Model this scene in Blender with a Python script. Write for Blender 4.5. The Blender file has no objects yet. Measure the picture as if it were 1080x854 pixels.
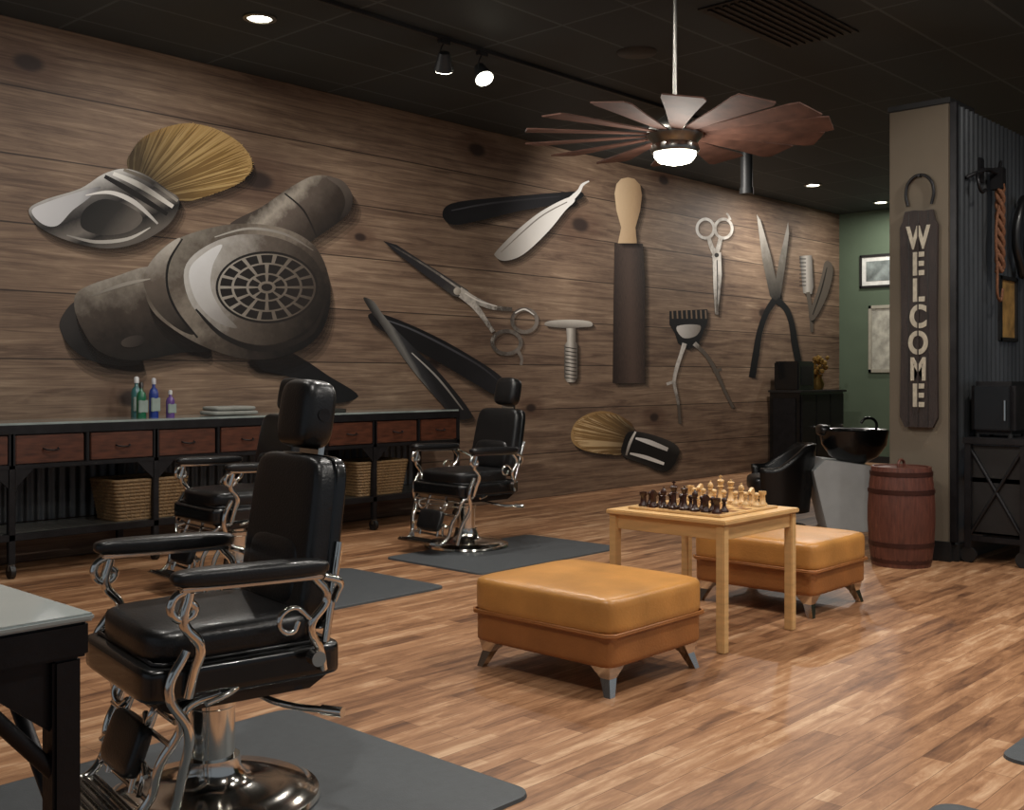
import bpy, bmesh, math, random
from mathutils import Vector, Matrix, Euler
from mathutils.geometry import tessellate_polygon
random.seed(7)
S = bpy.context.scene
COL = S.collection

# ------------------------------------------------------------------ colours / materials
def lin(c):
    out = []
    for v in c[:3]:
        v = v / 255.0
        out.append(v / 12.92 if v <= 0.04045 else ((v + 0.055) / 1.055) ** 2.4)
    return (out[0], out[1], out[2], 1.0)

def newmat(name):
    m = bpy.data.materials.new(name)
    m.use_nodes = True
    nt = m.node_tree
    b = nt.nodes.get("Principled BSDF")
    return m, nt, b

def mat(name, col, rough=0.5, metal=0.0, var=0.12, nscale=12.0, bump=0.0, bscale=60.0, spec=0.5, coat=0.0, emit=0.0, stretch=(1, 1, 1)):
    m, nt, b = newmat(name)
    L = nt.links
    tc = nt.nodes.new("ShaderNodeTexCoord")
    mp = nt.nodes.new("ShaderNodeMapping"); mp.inputs["Scale"].default_value = stretch
    L.new(tc.outputs["Object"], mp.inputs["Vector"])
    n = nt.nodes.new("ShaderNodeTexNoise"); n.inputs["Scale"].default_value = nscale; n.inputs["Detail"].default_value = 4
    L.new(mp.outputs[0], n.inputs["Vector"])
    r = nt.nodes.new("ShaderNodeValToRGB")
    c = lin(col)
    r.color_ramp.elements[0].position = 0.3; r.color_ramp.elements[1].position = 0.7
    r.color_ramp.elements[0].color = (c[0] * (1 - var), c[1] * (1 - var), c[2] * (1 - var), 1)
    r.color_ramp.elements[1].color = (min(1, c[0] * (1 + var)), min(1, c[1] * (1 + var)), min(1, c[2] * (1 + var)), 1)
    L.new(n.outputs["Fac"], r.inputs["Fac"]); L.new(r.outputs["Color"], b.inputs["Base Color"])
    b.inputs["Roughness"].default_value = rough; b.inputs["Metallic"].default_value = metal
    b.inputs["Specular IOR Level"].default_value = spec
    b.inputs["Coat Weight"].default_value = coat
    if bump > 0:
        n2 = nt.nodes.new("ShaderNodeTexNoise"); n2.inputs["Scale"].default_value = bscale; n2.inputs["Detail"].default_value = 3
        L.new(mp.outputs[0], n2.inputs["Vector"])
        bp = nt.nodes.new("ShaderNodeBump"); bp.inputs["Strength"].default_value = bump; bp.inputs["Distance"].default_value = 0.01
        L.new(n2.outputs["Fac"], bp.inputs["Height"]); L.new(bp.outputs[0], b.inputs["Normal"])
    if emit > 0:
        L.new(r.outputs["Color"], b.inputs["Emission Color"]); b.inputs["Emission Strength"].default_value = emit
    return m

M_chrome = mat("chrome", (225, 222, 215), 0.12, 1.0, 0.05)
M_steel = mat("brushed_steel", (150, 148, 142), 0.3, 1.0, 0.1)
M_black = mat("black_leather", (17, 17, 18), 0.34, 0, 0.2, bump=0.12, bscale=120, coat=0.1)
M_blackmetal = mat("black_enamel", (13, 14, 15), 0.25, 0, 0.15, coat=0.3)
M_iron = mat("dark_iron", (34, 33, 35), 0.45, 0.6, 0.25, bump=0.1)
M_tan = mat("tan_leather", (184, 130, 68), 0.32, 0, 0.18, 5, bump=0.15, bscale=90)
M_tan2 = mat("tan_leather_body", (150, 96, 50), 0.42, 0, 0.16, 5, bump=0.15, bscale=90)
M_birch = mat("birch_wood", (206, 166, 112), 0.4, 0, 0.12, 6, stretch=(1, 1, 6))
M_mat = mat("rubber_mat", (66, 70, 73), 0.55, 0, 0.08, 30, bump=0.1, bscale=200)
M_drawer = mat("drawer_wood", (76, 42, 28), 0.4, 0, 0.4, 10, stretch=(1, 6, 6))
M_barrel = mat("barrel_wood", (84, 46, 35), 0.45, 0, 0.3, 10, bump=0.2, stretch=(6, 6, 1))
M_hoop = mat("barrel_hoop", (66, 38, 31), 0.4, 0.5, 0.2)
M_sign = mat("sign_board_wood", (38, 27, 24), 0.6, 0, 0.35, 8, bump=0.4, stretch=(5, 5, 1))
M_cream = mat("sign_letter_paint", (170, 162, 145), 0.6, 0, 0.2, 30)
M_wicker = mat("wicker", (118, 92, 60), 0.6, 0, 0.4, 60, bump=0.5, bscale=150)
M_wickdark = mat("wicker_inside", (60, 42, 26), 0.8, 0, 0.3)
M_counter = mat("counter_top_laminate", (140, 148, 144), 0.08, 0, 0.25, 4, coat=0.4)
M_desktop = mat("desk_top_glass", (176, 184, 182), 0.08, 0, 0.06, 4, coat=0.5)
M_pillar = mat("taupe_paint", (98, 88, 74), 0.75, 0, 0.06, 3, bump=0.1, bscale=200)
M_green = mat("green_paint", (76, 90, 72), 0.8, 0, 0.06, 3)
M_trim = mat("black_trim", (20, 19, 19), 0.5)
M_fanblade = mat("fan_blade_wood", (74, 50, 41), 0.75, 0, 0.35, 8, spec=.2)
M_bulb = mat("lamp_glow", (255, 244, 222), 0.5, emit=14)
M_darkwood = mat("dark_chess_wood", (52, 28, 20), 0.3, 0, 0.2)
M_lightwood = mat("light_chess_wood", (206, 168, 116), 0.35, 0, 0.12)
M_grey = mat("grey_plastic", (182, 184, 184), 0.4, 0, 0.05)
M_rope = mat("rope_fibre", (104, 66, 42), 0.8, 0, 0.35, 60, bump=0.5)
M_gold = mat("gold_ornament", (140, 112, 60), 0.35, 0.8, 0.3, 30)
M_paper = mat("print_paper", (160, 158, 146), 0.6, 0, 0.35, 9)
M_paper2 = mat("print_paper_amber", (140, 108, 60), 0.6, 0, 0.5, 9)
M_corr = mat("galvanised_metal", (76, 78, 80), 0.4, 0.7, 0.3, 3, stretch=(1, 1, .3))
M_fixture = mat("dark_fixture", (34, 35, 36), 0.5)

# ------------------------------------------------------------------ geometry helpers
def empty(name, loc=(0, 0, 0), rz=0.0):
    e = bpy.data.objects.new(name, None); COL.objects.link(e)
    e.location = loc; e.rotation_euler = (0, 0, rz); e.empty_display_size = 0.1
    return e

def finish(name, bm, m, parent=None, loc=(0, 0, 0), rot=(0, 0, 0), smooth=False):
    bmesh.ops.recalc_face_normals(bm, faces=bm.faces)
    me = bpy.data.meshes.new(name); bm.to_mesh(me); bm.free()
    if smooth:
        for p in me.polygons: p.use_smooth = True
    ms = m if isinstance(m, (list, tuple)) else [m]
    for k in ms: me.materials.append(k)
    o = bpy.data.objects.new(name, me); COL.objects.link(o)
    o.location = loc; o.rotation_euler = rot
    if parent: o.parent = parent
    return o

def box(name, c, s, m, parent=None, bevel=0.004, rot=(0, 0, 0), seg=2):
    bm = bmesh.new(); bmesh.ops.create_cube(bm, size=1.0)
    for v in bm.verts: v.co = Vector((v.co.x * s[0], v.co.y * s[1], v.co.z * s[2]))
    if bevel > 0:
        bmesh.ops.bevel(bm, geom=bm.edges[:], offset=min(bevel, min(s) * 0.45), segments=seg, affect='EDGES')
    return finish(name, bm, m, parent, c, rot)

def bx(name, x0, x1, y0, y1, z0, z1, m, parent=None, bevel=0.004):
    return box(name, ((x0 + x1) / 2, (y0 + y1) / 2, (z0 + z1) / 2), (abs(x1 - x0), abs(y1 - y0), abs(z1 - z0)), m, parent, bevel)

def pill(name, c, s, m, parent=None, p=5, rot=(0, 0, 0), taper=0.0, n=10):
    bm = bmesh.new(); bmesh.ops.create_cube(bm, size=2.0)
    bmesh.ops.subdivide_edges(bm, edges=bm.edges[:], cuts=n, use_grid_fill=True)
    for v in bm.verts:
        x, y, z = v.co
        x, y, z = [math.sin(q * math.pi / 2) if abs(q) < 1 else q for q in (x, y, z)]
        q = (abs(x) ** p + abs(y) ** p + abs(z) ** p) ** (1 / p)
        x, y, z = x / q, y / q, z / q
        t = 1 + taper * z
        v.co = Vector((x * s[0] / 2, y * s[1] / 2 * t, z * s[2] / 2))
    return finish(name, bm, m, parent, c, rot, True)

def lathe_bm(bm, prof, loc=(0, 0, 0), seg=32, fn=None):
    rings = []
    for r, z in prof:
        if r < 1e-5:
            rings.append([bm.verts.new((loc[0], loc[1], loc[2] + z))])
        else:
            ring = []
            for i in range(seg):
                a = 2 * math.pi * i / seg
                rr = r * (fn(a) if fn else 1)
                ring.append(bm.verts.new((loc[0] + rr * math.cos(a), loc[1] + rr * math.sin(a), loc[2] + z)))
            rings.append(ring)
    for a, b in zip(rings[:-1], rings[1:]):
        if len(a) == 1 and len(b) == 1: continue
        for i in range(seg):
            j = (i + 1) % seg
            if len(a) == 1: bm.faces.new((a[0], b[i], b[j]))
            elif len(b) == 1: bm.faces.new((a[i], a[j], b[0]))
            else: bm.faces.new((a[i], a[j], b[j], b[i]))

def lathe(name, prof, m, parent=None, loc=(0, 0, 0), seg=40, fn=None, smooth=True, rot=(0, 0, 0)):
    bm = bmesh.new(); lathe_bm(bm, prof, (0, 0, 0), seg, fn)
    o = finish(name, bm, m, parent, loc, rot, smooth)
    if smooth:
        md = o.modifiers.new("es", 'EDGE_SPLIT'); md.split_angle = math.radians(50)
    return o

def cyl(name, p0, p1, r, m, parent=None, r2=None, seg=24):
    p0 = Vector(p0); p1 = Vector(p1); d = p1 - p0
    bm = bmesh.new()
    bmesh.ops.create_cone(bm, cap_ends=True, segments=seg, radius1=r, radius2=r if r2 is None else r2, depth=d.length)
    o = finish(name, bm, m, parent, (p0 + p1) / 2, (0, 0, 0), True)
    md = o.modifiers.new("es", 'EDGE_SPLIT'); md.split_angle = math.radians(50)
    o.rotation_euler = d.to_track_quat('Z', 'Y').to_euler()
    return o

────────

**Exercise objective**. Every line from the top of the material above through the line with "return m, nt, b" should be duplicated exactly, please; leave out the pictures.

**Complete answer**.
Model this scene in Blender with a Python script. Write for Blender 4.5. The Blender file has no objects yet. Measure the picture as if it were 1080x854 pixels.
import bpy, bmesh, math, random
from mathutils import Vector, Matrix, Euler
from mathutils.geometry import tessellate_polygon
random.seed(7)
S = bpy.context.scene
COL = S.collection

# ------------------------------------------------------------------ colours / materials
def lin(c):
    out = []
    for v in c[:3]:
        v = v / 255.0
        out.append(v / 12.92 if v <= 0.04045 else ((v + 0.055) / 1.055) ** 2.4)
    return (out[0], out[1], out[2], 1.0)

def newmat(name):
    m = bpy.data.materials.new(name)
    m.use_nodes = True
    nt = m.node_tree
    b = nt.nodes.get("Principled BSDF")
    return m, nt, b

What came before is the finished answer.